─── LISTED ENTRIES
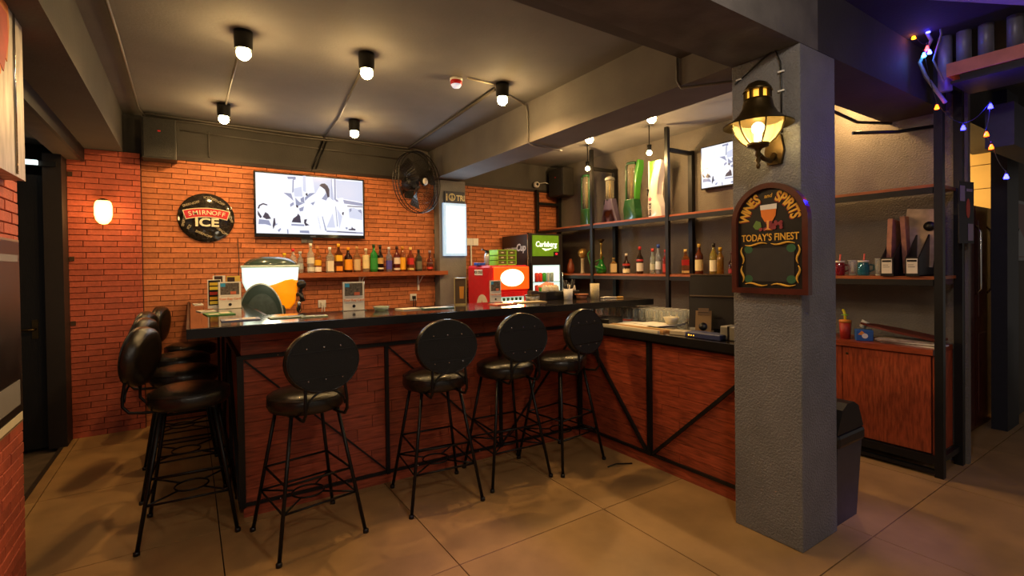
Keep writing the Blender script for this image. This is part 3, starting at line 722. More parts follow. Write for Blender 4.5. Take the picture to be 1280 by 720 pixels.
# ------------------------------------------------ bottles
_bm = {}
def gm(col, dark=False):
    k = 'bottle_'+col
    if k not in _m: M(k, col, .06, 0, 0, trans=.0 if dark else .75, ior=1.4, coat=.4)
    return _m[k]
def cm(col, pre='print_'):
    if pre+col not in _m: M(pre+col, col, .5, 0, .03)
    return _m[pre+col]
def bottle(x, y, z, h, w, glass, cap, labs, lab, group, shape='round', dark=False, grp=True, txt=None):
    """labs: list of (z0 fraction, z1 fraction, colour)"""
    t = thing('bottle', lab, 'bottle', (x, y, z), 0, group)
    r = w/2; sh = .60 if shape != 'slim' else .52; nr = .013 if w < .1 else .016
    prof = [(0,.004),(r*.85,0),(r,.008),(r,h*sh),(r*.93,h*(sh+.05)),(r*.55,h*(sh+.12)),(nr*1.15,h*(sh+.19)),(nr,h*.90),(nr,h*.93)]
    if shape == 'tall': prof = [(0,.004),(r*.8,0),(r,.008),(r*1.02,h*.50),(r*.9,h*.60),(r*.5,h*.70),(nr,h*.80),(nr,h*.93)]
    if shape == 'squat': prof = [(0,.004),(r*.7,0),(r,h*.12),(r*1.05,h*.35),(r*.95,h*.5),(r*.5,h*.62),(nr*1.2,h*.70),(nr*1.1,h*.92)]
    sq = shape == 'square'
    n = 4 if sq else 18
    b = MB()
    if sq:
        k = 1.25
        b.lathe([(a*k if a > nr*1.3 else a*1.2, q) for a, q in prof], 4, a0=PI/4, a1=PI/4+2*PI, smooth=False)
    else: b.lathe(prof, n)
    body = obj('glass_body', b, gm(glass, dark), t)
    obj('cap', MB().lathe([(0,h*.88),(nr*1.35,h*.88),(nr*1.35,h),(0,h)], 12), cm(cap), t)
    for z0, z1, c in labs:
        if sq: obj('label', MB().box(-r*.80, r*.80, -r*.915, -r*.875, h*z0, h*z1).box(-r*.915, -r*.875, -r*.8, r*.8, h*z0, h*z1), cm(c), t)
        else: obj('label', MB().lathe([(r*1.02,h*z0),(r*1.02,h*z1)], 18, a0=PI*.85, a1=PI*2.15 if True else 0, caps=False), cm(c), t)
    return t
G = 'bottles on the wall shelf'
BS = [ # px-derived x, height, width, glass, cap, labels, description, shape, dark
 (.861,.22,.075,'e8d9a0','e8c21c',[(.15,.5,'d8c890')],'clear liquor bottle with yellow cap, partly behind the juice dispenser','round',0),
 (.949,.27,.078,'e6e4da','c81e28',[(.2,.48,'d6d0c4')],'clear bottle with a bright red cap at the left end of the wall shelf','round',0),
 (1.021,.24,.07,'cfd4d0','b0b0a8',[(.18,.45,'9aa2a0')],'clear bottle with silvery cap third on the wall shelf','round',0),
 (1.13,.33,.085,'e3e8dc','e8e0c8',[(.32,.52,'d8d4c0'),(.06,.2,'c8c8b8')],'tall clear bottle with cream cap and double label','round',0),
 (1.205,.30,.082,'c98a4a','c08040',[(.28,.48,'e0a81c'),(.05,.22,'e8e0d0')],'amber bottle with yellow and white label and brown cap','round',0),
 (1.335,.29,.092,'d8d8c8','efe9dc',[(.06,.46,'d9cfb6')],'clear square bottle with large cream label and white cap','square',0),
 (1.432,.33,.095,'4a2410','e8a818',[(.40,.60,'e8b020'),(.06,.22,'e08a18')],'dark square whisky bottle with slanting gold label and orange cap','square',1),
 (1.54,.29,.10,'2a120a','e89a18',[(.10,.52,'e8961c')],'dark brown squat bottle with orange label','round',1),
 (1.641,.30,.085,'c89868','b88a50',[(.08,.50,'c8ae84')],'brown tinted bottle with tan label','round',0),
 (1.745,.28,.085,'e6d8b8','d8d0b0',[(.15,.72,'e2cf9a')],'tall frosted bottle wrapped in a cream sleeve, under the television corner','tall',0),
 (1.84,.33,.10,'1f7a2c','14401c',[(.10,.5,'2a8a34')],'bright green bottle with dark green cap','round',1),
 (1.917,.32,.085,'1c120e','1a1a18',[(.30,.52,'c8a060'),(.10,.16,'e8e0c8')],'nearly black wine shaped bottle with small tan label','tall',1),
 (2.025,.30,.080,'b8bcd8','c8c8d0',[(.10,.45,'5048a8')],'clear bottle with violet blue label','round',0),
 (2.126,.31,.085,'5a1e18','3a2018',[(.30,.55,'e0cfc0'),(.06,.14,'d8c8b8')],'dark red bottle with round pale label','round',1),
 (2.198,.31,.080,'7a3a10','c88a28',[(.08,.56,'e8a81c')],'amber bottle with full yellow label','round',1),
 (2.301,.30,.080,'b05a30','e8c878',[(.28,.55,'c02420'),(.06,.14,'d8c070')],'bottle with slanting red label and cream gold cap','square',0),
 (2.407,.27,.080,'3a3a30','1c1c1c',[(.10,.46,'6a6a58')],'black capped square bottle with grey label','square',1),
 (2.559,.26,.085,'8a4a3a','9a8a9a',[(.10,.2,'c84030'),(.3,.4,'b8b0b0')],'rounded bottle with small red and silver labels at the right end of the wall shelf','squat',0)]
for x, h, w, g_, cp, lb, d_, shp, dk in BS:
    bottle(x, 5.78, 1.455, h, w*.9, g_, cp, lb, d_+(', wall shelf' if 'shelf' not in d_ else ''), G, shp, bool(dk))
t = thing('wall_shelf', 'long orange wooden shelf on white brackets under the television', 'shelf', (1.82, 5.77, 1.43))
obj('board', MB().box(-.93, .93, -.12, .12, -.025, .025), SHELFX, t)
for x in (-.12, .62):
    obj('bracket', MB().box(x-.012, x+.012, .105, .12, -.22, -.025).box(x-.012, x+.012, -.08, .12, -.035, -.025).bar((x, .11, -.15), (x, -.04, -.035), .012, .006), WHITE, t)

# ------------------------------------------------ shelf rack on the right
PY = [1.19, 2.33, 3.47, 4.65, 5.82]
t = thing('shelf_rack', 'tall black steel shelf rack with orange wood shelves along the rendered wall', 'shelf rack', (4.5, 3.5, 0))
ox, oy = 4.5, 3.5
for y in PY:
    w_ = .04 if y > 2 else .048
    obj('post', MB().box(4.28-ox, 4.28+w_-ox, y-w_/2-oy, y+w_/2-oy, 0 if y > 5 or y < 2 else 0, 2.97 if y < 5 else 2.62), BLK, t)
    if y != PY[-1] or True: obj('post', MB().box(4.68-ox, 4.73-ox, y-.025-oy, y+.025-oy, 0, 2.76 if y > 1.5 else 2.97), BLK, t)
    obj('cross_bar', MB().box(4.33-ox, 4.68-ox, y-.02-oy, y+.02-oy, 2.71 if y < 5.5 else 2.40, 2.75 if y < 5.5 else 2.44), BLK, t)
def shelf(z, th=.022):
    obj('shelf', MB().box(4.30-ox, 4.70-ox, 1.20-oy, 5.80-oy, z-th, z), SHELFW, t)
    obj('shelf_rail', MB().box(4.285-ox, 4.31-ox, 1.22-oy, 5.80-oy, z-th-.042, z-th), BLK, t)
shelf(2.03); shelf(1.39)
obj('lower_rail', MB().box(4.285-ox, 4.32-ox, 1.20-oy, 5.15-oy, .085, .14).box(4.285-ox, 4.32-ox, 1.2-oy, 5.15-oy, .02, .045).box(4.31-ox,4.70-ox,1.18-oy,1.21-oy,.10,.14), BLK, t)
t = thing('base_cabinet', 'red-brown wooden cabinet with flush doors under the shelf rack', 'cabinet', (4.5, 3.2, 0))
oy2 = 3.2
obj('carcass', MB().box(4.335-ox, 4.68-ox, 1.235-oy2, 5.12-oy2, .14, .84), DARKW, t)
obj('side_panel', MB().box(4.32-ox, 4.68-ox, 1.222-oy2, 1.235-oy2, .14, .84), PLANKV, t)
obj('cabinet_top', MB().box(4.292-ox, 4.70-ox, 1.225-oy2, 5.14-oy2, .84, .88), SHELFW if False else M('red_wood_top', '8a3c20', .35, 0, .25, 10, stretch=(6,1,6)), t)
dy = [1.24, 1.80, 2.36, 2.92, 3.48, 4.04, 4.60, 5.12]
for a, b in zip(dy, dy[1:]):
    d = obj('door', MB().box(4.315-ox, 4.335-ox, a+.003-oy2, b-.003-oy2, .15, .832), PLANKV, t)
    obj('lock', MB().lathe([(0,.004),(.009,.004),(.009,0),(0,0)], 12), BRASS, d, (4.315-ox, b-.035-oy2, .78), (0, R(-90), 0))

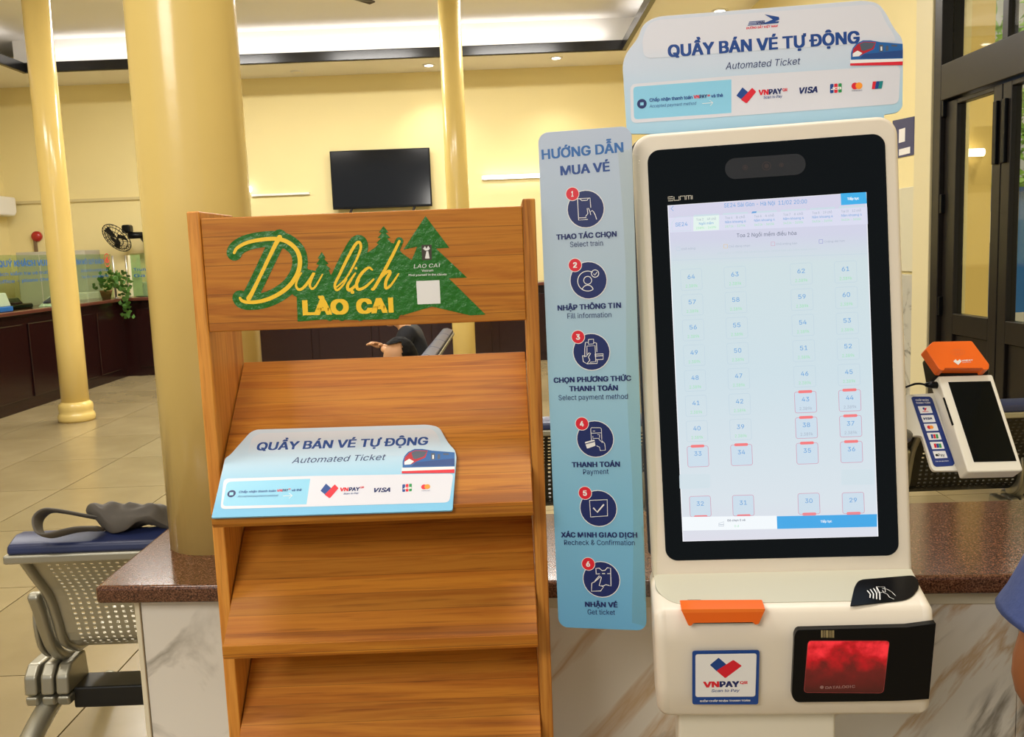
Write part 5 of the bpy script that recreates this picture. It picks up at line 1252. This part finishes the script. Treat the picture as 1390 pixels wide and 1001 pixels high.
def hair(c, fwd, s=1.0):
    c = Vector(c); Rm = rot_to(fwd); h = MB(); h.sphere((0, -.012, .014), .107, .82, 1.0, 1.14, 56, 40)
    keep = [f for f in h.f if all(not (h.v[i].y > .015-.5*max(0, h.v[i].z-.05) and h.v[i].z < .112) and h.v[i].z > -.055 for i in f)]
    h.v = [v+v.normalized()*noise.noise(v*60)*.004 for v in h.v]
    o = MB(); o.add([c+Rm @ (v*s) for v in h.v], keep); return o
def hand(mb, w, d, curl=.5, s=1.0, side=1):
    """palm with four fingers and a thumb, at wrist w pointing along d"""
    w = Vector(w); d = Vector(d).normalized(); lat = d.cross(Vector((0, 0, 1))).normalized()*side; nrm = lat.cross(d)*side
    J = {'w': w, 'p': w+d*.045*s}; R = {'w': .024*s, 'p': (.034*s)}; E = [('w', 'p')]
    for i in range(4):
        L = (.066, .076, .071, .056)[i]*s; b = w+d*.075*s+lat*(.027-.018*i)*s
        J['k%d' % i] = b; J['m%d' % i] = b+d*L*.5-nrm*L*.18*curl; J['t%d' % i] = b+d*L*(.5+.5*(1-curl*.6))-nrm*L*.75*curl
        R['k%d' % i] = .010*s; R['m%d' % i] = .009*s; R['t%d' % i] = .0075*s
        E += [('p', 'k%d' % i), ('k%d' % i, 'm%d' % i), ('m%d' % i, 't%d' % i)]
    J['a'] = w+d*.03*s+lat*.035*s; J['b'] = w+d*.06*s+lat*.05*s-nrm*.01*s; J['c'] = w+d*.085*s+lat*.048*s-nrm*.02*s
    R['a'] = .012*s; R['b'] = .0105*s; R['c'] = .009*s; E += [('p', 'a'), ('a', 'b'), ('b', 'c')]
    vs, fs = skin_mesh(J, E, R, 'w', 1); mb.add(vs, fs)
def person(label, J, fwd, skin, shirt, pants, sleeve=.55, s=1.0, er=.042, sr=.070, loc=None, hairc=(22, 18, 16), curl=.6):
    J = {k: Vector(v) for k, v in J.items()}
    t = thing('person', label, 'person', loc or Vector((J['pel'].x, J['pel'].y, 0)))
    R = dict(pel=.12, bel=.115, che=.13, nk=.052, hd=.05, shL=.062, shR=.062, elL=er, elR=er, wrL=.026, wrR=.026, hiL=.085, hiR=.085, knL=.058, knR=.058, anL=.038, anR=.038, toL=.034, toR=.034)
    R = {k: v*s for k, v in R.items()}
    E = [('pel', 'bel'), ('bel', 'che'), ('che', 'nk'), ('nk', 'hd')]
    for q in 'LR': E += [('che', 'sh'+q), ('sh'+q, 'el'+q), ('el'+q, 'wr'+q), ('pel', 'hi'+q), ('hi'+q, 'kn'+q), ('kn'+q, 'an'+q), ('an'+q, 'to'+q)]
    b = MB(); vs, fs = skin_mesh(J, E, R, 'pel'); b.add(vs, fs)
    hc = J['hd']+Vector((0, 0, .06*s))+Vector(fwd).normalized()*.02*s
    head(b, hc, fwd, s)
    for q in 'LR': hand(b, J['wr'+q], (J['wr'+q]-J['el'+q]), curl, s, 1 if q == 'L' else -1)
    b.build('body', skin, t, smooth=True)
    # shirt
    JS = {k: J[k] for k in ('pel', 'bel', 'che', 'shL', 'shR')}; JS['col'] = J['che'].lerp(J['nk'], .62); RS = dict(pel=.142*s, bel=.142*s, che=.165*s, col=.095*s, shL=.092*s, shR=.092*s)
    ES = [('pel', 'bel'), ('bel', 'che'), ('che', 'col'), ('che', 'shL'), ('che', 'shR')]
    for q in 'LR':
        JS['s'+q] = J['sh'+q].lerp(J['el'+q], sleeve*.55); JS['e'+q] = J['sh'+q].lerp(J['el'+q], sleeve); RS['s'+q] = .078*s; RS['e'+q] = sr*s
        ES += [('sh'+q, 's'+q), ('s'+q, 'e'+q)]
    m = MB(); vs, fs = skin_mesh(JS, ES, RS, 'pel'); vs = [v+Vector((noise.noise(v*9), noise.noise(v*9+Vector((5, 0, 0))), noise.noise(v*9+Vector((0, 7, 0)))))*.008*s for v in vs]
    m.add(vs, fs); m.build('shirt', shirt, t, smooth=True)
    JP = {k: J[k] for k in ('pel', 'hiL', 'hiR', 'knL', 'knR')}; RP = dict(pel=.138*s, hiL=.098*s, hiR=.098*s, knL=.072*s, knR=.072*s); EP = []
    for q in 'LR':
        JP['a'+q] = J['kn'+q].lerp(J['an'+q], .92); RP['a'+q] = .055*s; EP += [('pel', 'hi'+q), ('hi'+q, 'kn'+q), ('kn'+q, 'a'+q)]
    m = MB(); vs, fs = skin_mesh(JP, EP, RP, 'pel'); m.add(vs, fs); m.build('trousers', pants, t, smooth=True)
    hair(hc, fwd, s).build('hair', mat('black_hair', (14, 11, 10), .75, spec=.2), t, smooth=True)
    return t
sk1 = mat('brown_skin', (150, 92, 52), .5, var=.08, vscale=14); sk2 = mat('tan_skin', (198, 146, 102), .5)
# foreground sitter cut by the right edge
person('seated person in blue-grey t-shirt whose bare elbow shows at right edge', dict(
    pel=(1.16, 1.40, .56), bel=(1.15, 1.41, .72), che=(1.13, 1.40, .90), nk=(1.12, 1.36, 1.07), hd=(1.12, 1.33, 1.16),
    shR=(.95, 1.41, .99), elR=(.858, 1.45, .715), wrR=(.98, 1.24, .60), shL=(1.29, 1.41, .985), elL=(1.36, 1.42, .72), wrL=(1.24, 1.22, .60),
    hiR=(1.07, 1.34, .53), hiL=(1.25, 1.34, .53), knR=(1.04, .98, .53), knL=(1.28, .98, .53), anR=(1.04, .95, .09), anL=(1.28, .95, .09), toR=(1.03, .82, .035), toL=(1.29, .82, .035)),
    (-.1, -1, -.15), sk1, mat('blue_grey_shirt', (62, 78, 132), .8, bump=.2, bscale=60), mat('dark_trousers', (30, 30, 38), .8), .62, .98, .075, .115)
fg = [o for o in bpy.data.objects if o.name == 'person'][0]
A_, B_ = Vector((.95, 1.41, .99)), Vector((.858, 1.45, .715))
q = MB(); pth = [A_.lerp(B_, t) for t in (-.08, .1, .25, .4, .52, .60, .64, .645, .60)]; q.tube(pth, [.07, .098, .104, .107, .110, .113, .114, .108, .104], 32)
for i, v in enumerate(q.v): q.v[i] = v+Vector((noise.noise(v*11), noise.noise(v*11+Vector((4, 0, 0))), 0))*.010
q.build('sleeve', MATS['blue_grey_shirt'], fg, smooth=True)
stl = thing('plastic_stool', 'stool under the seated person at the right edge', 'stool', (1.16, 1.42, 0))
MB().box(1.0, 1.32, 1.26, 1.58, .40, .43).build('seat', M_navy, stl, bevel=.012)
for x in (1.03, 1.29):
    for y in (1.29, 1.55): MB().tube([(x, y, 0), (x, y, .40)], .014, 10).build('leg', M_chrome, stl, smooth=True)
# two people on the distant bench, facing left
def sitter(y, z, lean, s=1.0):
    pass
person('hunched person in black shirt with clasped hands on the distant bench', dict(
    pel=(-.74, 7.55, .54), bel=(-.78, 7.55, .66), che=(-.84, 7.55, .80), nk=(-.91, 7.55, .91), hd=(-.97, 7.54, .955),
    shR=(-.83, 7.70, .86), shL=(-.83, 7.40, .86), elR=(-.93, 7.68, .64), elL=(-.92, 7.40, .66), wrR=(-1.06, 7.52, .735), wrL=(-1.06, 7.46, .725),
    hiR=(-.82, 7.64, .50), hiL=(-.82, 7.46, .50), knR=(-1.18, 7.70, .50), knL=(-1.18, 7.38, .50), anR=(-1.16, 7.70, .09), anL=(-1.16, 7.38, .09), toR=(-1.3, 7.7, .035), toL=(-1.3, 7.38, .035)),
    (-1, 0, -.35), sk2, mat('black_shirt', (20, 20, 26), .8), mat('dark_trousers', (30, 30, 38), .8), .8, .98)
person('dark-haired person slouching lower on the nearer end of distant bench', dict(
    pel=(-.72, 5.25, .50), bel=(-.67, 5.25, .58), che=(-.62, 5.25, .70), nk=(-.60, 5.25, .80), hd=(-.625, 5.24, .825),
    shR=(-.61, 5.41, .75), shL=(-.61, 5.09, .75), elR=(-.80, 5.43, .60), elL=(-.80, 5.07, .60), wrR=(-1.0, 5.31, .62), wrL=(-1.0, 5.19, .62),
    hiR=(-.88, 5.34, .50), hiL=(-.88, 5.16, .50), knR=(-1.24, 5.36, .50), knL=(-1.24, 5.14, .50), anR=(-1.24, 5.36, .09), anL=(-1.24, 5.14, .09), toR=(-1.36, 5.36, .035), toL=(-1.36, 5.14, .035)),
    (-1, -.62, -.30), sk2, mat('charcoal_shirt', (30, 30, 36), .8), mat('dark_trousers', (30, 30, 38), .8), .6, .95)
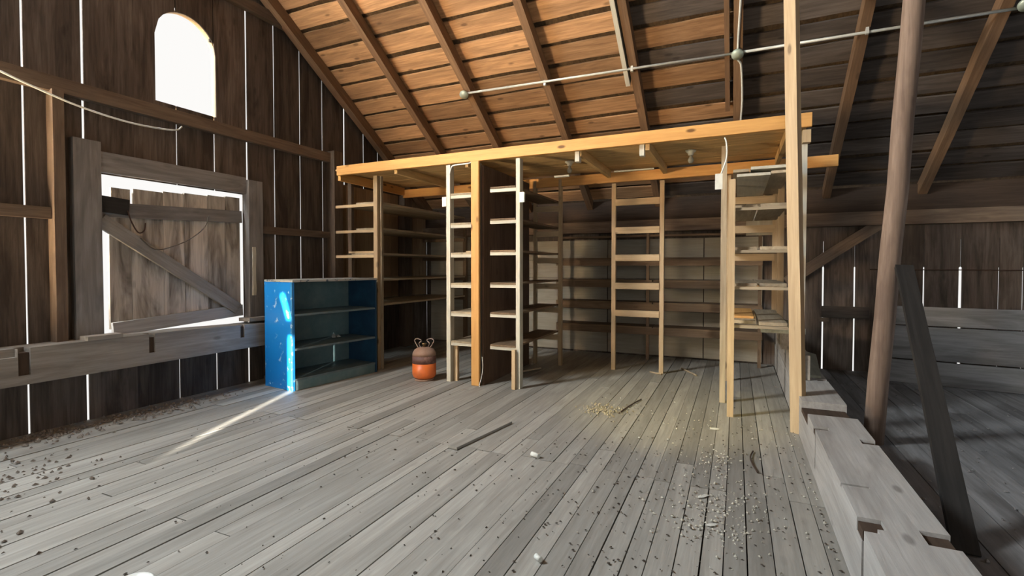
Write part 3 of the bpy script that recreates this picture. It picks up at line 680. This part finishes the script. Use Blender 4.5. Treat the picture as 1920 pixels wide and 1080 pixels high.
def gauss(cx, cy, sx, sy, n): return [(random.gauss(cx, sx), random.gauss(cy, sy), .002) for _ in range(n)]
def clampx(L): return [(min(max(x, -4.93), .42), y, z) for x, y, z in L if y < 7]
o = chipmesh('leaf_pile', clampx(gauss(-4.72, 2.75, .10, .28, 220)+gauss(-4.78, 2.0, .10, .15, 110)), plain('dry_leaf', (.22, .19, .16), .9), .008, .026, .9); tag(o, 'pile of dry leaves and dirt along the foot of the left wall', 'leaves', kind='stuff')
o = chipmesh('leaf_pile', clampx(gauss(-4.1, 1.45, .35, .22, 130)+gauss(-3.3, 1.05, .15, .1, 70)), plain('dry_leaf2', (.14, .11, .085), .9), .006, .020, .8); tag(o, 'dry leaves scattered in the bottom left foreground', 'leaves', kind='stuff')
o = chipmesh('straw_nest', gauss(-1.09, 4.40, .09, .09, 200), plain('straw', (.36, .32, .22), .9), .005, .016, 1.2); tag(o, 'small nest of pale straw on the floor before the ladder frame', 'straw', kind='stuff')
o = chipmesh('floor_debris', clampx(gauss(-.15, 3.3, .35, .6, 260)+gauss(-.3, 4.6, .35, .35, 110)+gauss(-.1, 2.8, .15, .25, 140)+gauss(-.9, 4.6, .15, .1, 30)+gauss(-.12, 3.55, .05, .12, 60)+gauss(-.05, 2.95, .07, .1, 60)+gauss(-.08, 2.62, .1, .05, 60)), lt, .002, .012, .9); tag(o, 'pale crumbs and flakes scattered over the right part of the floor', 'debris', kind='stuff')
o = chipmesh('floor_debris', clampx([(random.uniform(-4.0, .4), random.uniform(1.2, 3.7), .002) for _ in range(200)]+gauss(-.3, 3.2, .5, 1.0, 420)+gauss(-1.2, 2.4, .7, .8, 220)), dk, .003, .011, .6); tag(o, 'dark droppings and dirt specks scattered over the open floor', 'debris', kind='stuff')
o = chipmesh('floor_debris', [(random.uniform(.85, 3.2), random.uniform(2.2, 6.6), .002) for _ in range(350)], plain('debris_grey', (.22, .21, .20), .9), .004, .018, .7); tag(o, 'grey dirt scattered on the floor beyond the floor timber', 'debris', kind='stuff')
──────
◆ SHORT TASK
From the data above, show each line that contains "recreates".

◆ ANSWER TO THE TASK
Write part 5 of the bpy script that recreates this picture. It picks up at line 1252. This part finishes the script. Treat the picture as 1390 pixels wide and 1001 pixels high.
Write part 3 of the bpy script that recreates this picture. It picks up at line 680. This part finishes the script. Use Blender 4.5. Treat the picture as 1920 pixels wide and 1080 pixels high.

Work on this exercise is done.